Sebagaimana diceritaka
n kembali dalam biografi Dipo Alam, “Dalam Pusaran Adab Dipimpin dan Memimpin” (2021), ditanya begitu, Pak Harto hanya tersenyum.
“Kita ini kan tidak punya uang. Di satu sisi, kita adalah pemimpin Gerakan Non-Blok, tetapi saat ada negara anggota kesulitan, kita tidak punya uang untuk membantu mereka. Karena tidak bisa membantu dengan uang, setidaknya kita datang mengunjungi mereka untuk menunjukkan solidaritas,” ujar Pak Harto.
“Meskipun berisiko, yang penting rakyat Bosnia jadi senang, morilnya naik. Itu adalah modal penting untuk bangkit kembali,” imbuhnya.
Mendengar kesaksian dari Sjafrie tersebut, sebagai anak bangsa terus terang saya merasa sangat bangga. Dengan segala kekurangannya, Pak Harto ketika itu benar-benar menunjukkan kalibernya sebagai pemimpin. Kunjungan kenegaraan ke medan perang semacam itu kemudian akan tercatat dalam sejarah hanya pernah dilakukan oleh Presiden Republik Indonesia. Dan presiden itu bernama Soeharto.

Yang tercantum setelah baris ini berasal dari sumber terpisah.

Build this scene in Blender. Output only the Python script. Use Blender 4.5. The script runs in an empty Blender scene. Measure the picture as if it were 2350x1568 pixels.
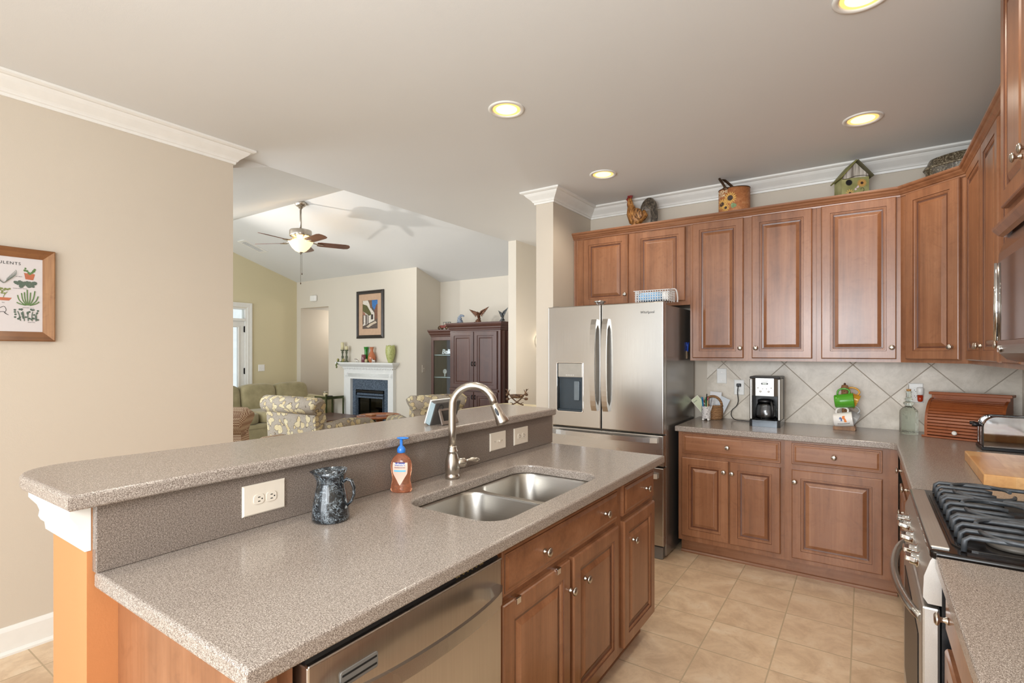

Kunjungan bersejarah Pak Harto tahun 1995 itu masih dikenangkan hingga hari ini. Apalagi, sebagai hadiah untuk kemerdekaan Bosnia Herzegovina, pemerintah dan rakyat Indonesia menghadiahi rakyat Bosnia sebuah masjid, yang kemudian dinamai Masjid Istiqlal Sarajevo. Masjid itu pertama kali dibangun pada masa pemerintahan Pak Harto dan diresmikan di masa pemerintahan Presiden Megawati. Meskipun nama resminya adalah Masjid Istiqlal Sarajevo, namun rakyat Bosnia kerap menyebut masjid itu sebagai Masjid Soeharto.
Jadi, kita tak harus menjadi negara kaya dulu, atau punya angkatan bersenjata paling ditakuti dunia terlebih dahulu untuk memainkan peranan penting dalam papan catur politik internasional. Para pemimpin kita di masa lalu sudah menunjukkannya.
Sayangnya, para pemimpin kita hari ini hanya punya kapasitas sebagai “dealer”, bukan “leader”.